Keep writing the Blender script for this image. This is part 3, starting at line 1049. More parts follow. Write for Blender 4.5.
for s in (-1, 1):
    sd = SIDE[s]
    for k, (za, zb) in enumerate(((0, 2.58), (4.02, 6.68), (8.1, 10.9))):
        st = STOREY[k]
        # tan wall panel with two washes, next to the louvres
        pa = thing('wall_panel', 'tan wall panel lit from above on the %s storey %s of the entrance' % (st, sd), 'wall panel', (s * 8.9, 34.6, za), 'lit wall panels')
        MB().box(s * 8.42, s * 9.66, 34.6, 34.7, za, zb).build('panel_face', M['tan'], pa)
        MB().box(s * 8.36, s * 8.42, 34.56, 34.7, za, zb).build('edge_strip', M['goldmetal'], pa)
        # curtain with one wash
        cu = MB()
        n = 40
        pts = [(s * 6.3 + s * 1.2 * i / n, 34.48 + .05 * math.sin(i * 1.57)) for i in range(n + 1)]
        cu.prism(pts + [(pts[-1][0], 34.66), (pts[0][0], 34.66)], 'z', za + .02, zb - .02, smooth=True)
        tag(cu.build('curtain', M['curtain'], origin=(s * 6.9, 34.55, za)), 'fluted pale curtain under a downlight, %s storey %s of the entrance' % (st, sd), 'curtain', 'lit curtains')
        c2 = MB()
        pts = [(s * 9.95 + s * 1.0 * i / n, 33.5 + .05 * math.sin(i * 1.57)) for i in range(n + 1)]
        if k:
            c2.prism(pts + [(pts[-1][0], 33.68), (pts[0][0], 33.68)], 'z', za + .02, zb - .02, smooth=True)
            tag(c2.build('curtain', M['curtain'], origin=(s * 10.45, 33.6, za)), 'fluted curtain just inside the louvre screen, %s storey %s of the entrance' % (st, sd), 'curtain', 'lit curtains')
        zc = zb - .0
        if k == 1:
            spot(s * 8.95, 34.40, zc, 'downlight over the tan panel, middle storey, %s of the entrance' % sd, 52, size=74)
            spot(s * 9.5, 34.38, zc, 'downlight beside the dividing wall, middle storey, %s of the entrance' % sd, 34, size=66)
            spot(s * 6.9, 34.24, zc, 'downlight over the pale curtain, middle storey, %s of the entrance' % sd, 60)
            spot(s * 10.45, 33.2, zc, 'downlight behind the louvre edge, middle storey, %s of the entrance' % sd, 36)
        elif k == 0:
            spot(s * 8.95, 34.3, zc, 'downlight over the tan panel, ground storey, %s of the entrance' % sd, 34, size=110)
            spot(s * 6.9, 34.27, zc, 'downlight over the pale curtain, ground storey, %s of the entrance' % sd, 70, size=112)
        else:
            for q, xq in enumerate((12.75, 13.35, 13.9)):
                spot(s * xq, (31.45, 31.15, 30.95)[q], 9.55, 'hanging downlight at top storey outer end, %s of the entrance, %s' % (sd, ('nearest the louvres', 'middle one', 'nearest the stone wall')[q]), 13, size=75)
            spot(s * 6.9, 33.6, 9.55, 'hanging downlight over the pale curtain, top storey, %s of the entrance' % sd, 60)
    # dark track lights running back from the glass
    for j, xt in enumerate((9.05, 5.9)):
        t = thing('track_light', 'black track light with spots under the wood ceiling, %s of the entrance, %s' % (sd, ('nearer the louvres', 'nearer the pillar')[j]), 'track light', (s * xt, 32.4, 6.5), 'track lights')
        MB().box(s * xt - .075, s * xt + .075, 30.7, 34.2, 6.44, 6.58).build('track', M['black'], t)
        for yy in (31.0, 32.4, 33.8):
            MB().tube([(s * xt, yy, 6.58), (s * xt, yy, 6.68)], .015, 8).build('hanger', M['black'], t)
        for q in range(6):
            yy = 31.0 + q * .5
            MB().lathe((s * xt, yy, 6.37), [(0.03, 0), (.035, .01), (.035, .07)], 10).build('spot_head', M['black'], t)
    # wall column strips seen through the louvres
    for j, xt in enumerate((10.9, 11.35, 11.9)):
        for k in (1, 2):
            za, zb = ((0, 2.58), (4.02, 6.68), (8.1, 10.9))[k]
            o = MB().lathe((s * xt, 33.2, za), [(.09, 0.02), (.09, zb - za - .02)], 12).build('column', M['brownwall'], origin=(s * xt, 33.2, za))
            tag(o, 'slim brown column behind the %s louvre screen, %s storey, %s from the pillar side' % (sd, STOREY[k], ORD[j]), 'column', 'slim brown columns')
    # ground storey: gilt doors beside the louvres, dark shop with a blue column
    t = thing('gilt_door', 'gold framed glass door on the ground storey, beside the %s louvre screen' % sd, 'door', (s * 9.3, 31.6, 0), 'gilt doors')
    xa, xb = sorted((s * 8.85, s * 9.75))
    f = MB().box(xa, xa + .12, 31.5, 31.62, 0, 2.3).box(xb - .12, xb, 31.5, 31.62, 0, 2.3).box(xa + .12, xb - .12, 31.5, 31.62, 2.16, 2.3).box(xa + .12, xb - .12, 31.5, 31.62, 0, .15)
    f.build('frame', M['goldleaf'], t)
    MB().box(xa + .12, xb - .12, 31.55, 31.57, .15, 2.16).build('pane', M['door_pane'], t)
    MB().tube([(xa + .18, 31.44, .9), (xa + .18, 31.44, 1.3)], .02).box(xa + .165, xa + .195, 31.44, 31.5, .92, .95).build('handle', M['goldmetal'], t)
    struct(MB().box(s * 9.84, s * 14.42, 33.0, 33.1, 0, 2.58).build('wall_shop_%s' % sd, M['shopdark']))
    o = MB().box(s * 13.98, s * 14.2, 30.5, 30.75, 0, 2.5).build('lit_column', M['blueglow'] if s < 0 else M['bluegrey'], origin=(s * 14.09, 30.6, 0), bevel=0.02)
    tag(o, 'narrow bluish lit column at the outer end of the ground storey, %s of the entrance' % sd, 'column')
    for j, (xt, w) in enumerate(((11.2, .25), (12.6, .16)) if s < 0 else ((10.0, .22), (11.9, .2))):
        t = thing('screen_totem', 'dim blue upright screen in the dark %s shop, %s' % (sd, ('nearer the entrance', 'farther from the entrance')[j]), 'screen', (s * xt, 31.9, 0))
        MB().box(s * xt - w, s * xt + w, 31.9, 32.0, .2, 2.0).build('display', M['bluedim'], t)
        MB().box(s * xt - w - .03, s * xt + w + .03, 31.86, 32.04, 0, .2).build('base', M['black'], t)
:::
### Stated task
All of the data must be returned exactly.

### Answer to the problem
Keep writing the Blender script for this image. This is part 3, starting at line 1049. More parts follow. Write for Blender 4.5.
for s in (-1, 1):
    sd = SIDE[s]
    for k, (za, zb) in enumerate(((0, 2.58), (4.02, 6.68), (8.1, 10.9))):
        st = STOREY[k]
        # tan wall panel with two washes, next to the louvres
        pa = thing('wall_panel', 'tan wall panel lit from above on the %s storey %s of the entrance' % (st, sd), 'wall panel', (s * 8.9, 34.6, za), 'lit wall panels')
        MB().box(s * 8.42, s * 9.66, 34.6, 34.7, za, zb).build('panel_face', M['tan'], pa)
        MB().box(s * 8.36, s * 8.42, 34.56, 34.7, za, zb).build('edge_strip', M['goldmetal'], pa)
        # curtain with one wash
        cu = MB()
        n = 40
        pts = [(s * 6.3 + s * 1.2 * i / n, 34.48 + .05 * math.sin(i * 1.57)) for i in range(n + 1)]
        cu.prism(pts + [(pts[-1][0], 34.66), (pts[0][0], 34.66)], 'z', za + .02, zb - .02, smooth=True)
        tag(cu.build('curtain', M['curtain'], origin=(s * 6.9, 34.55, za)), 'fluted pale curtain under a downlight, %s storey %s of the entrance' % (st, sd), 'curtain', 'lit curtains')
        c2 = MB()
        pts = [(s * 9.95 + s * 1.0 * i / n, 33.5 + .05 * math.sin(i * 1.57)) for i in range(n + 1)]
        if k:
            c2.prism(pts + [(pts[-1][0], 33.68), (pts[0][0], 33.68)], 'z', za + .02, zb - .02, smooth=True)
            tag(c2.build('curtain', M['curtain'], origin=(s * 10.45, 33.6, za)), 'fluted curtain just inside the louvre screen, %s storey %s of the entrance' % (st, sd), 'curtain', 'lit curtains')
        zc = zb - .0
        if k == 1:
            spot(s * 8.95, 34.40, zc, 'downlight over the tan panel, middle storey, %s of the entrance' % sd, 52, size=74)
            spot(s * 9.5, 34.38, zc, 'downlight beside the dividing wall, middle storey, %s of the entrance' % sd, 34, size=66)
            spot(s * 6.9, 34.24, zc, 'downlight over the pale curtain, middle storey, %s of the entrance' % sd, 60)
            spot(s * 10.45, 33.2, zc, 'downlight behind the louvre edge, middle storey, %s of the entrance' % sd, 36)
        elif k == 0:
            spot(s * 8.95, 34.3, zc, 'downlight over the tan panel, ground storey, %s of the entrance' % sd, 34, size=110)
            spot(s * 6.9, 34.27, zc, 'downlight over the pale curtain, ground storey, %s of the entrance' % sd, 70, size=112)
        else:
            for q, xq in enumerate((12.75, 13.35, 13.9)):
                spot(s * xq, (31.45, 31.15, 30.95)[q], 9.55, 'hanging downlight at top storey outer end, %s of the entrance, %s' % (sd, ('nearest the louvres', 'middle one', 'nearest the stone wall')[q]), 13, size=75)
            spot(s * 6.9, 33.6, 9.55, 'hanging downlight over the pale curtain, top storey, %s of the entrance' % sd, 60)
    # dark track lights running back from the glass
    for j, xt in enumerate((9.05, 5.9)):
        t = thing('track_light', 'black track light with spots under the wood ceiling, %s of the entrance, %s' % (sd, ('nearer the louvres', 'nearer the pillar')[j]), 'track light', (s * xt, 32.4, 6.5), 'track lights')
        MB().box(s * xt - .075, s * xt + .075, 30.7, 34.2, 6.44, 6.58).build('track', M['black'], t)
        for yy in (31.0, 32.4, 33.8):
            MB().tube([(s * xt, yy, 6.58), (s * xt, yy, 6.68)], .015, 8).build('hanger', M['black'], t)
        for q in range(6):
            yy = 31.0 + q * .5
            MB().lathe((s * xt, yy, 6.37), [(0.03, 0), (.035, .01), (.035, .07)], 10).build('spot_head', M['black'], t)
    # wall column strips seen through the louvres
    for j, xt in enumerate((10.9, 11.35, 11.9)):
        for k in (1, 2):
            za, zb = ((0, 2.58), (4.02, 6.68), (8.1, 10.9))[k]
            o = MB().lathe((s * xt, 33.2, za), [(.09, 0.02), (.09, zb - za - .02)], 12).build('column', M['brownwall'], origin=(s * xt, 33.2, za))
            tag(o, 'slim brown column behind the %s louvre screen, %s storey, %s from the pillar side' % (sd, STOREY[k], ORD[j]), 'column', 'slim brown columns')
    # ground storey: gilt doors beside the louvres, dark shop with a blue column
    t = thing('gilt_door', 'gold framed glass door on the ground storey, beside the %s louvre screen' % sd, 'door', (s * 9.3, 31.6, 0), 'gilt doors')
    xa, xb = sorted((s * 8.85, s * 9.75))
    f = MB().box(xa, xa + .12, 31.5, 31.62, 0, 2.3).box(xb - .12, xb, 31.5, 31.62, 0, 2.3).box(xa + .12, xb - .12, 31.5, 31.62, 2.16, 2.3).box(xa + .12, xb - .12, 31.5, 31.62, 0, .15)
    f.build('frame', M['goldleaf'], t)
    MB().box(xa + .12, xb - .12, 31.55, 31.57, .15, 2.16).build('pane', M['door_pane'], t)
    MB().tube([(xa + .18, 31.44, .9), (xa + .18, 31.44, 1.3)], .02).box(xa + .165, xa + .195, 31.44, 31.5, .92, .95).build('handle', M['goldmetal'], t)
    struct(MB().box(s * 9.84, s * 14.42, 33.0, 33.1, 0, 2.58).build('wall_shop_%s' % sd, M['shopdark']))
    o = MB().box(s * 13.98, s * 14.2, 30.5, 30.75, 0, 2.5).build('lit_column', M['blueglow'] if s < 0 else M['bluegrey'], origin=(s * 14.09, 30.6, 0), bevel=0.02)
    tag(o, 'narrow bluish lit column at the outer end of the ground storey, %s of the entrance' % sd, 'column')
    for j, (xt, w) in enumerate(((11.2, .25), (12.6, .16)) if s < 0 else ((10.0, .22), (11.9, .2))):
        t = thing('screen_totem', 'dim blue upright screen in the dark %s shop, %s' % (sd, ('nearer the entrance', 'farther from the entrance')[j]), 'screen', (s * xt, 31.9, 0))
        MB().box(s * xt - w, s * xt + w, 31.9, 32.0, .2, 2.0).build('display', M['bluedim'], t)
        MB().box(s * xt - w - .03, s * xt + w + .03, 31.86, 32.04, 0, .2).build('base', M['black'], t)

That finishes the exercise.